If you and your pals have a few billion dollars sitting around, and you need an investment for a tax write off, why not go and buy yourself a major league baseball team?  That's what Magic Johnson and some of his buddies did, and the Los Angeles Dodger faithful are signing his praises...for now.  Even Dodgers star Matt Kemp showed his enthusiasm when he tweeted: "Good day 4 the @dodgers! The great @magicjohnson is the new owner!! Let's start a dynasty baby!!''

Johnson - along with MLB/NBA executive Stan Kasten, entertainment mogul Peter Guber and the financing help of Mark Walter, CEO of Guggenheim Partners - agreed to purchase the Dodgers from beleaguered owner Frank McCourt for the record price of $2.15 billion, a price which includes the Chavez Ravine parking lots.  The Dodger franchise, which has been suffering under the ownership of McCourt and his personal life battles, has been limping along from year to year while the Dodgers were in bankruptcy. 

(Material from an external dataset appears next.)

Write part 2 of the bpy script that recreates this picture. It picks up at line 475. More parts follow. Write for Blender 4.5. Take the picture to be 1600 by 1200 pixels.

So for all practical purposes, it would appear that the Dodgers have begun their healing process, and can get back to the business of playing and winning baseball games.  Or...have they?  When you consider that Mark Cuban (who I consider to be an extremely smart and savvy businessman) stated point blank that he wouldn't even consider paying over $1 billion, and only if that included 100% of the parking revenue, the $2.15 billion price tag with only a portion of the parking revenue (Frank McCourt will still retain revenue on non-game days) may end up being a huge overestimation of the franchises value.

The major hurdles facing this new ownership group are many and not easily overcome.  Dodger Stadium is an antique, and not a pretty one.  It needs major renovations or possibly to just needs to be replaced altogether.  You are looking at potentially $250-300 million in that undertaking alone.  Then there's the question of who is going to broadcast games locally, with the Angels sneaking in and getting a TV deal from Fox Sports worth $3 billion over 20 years.  Time-Warner and Fox TV have both been mentioned as possibilities, and either of them could potentially throw in an investment stake in exchange for broadcast rights.

The roster is another issue at hand.  With ownership changing hands at this late date, Kasten (who will presumably be named president of the club) will not be able to make many changes to this years roster.  Most of the free agent moves have been made, and the contracts are already in place for the current team.  So the Dodgers of this year...well...pretty much the same Dodgers from last year when you look up and down the lineup. 

The Johnson-Kasten group now has until April 30 to close the deal, and make sure there are no deal-killers buried in the contracts.  Until then, the other owners in the league are holding their collective breath.  If and when this deal is finalized, the value of every team in the league is going to go up significantly, and with that, every executive in the league will begin acting accordingly (ie; price increases, calls to stock brokers, etc, etc)

But with a record deal like this, I only see one way that the Johnson-Kasten group can recoup their huge outlay of guessed it...raise those beer, food, parking and ticket prices.  So once again, the fans will probably have to suffer because of the emotional bidding of some multimillionaires.  The culture of baseball is changing, and it seems to be gearing itself towards the rich and privileged.  If you look around a major league ballpark these days, you don't see the kids and families that once littered the stands on a regular basis.  Deals like this one are causing teams to price themselves completely out of the family market, and - particularly for baseball - that's not good for the game.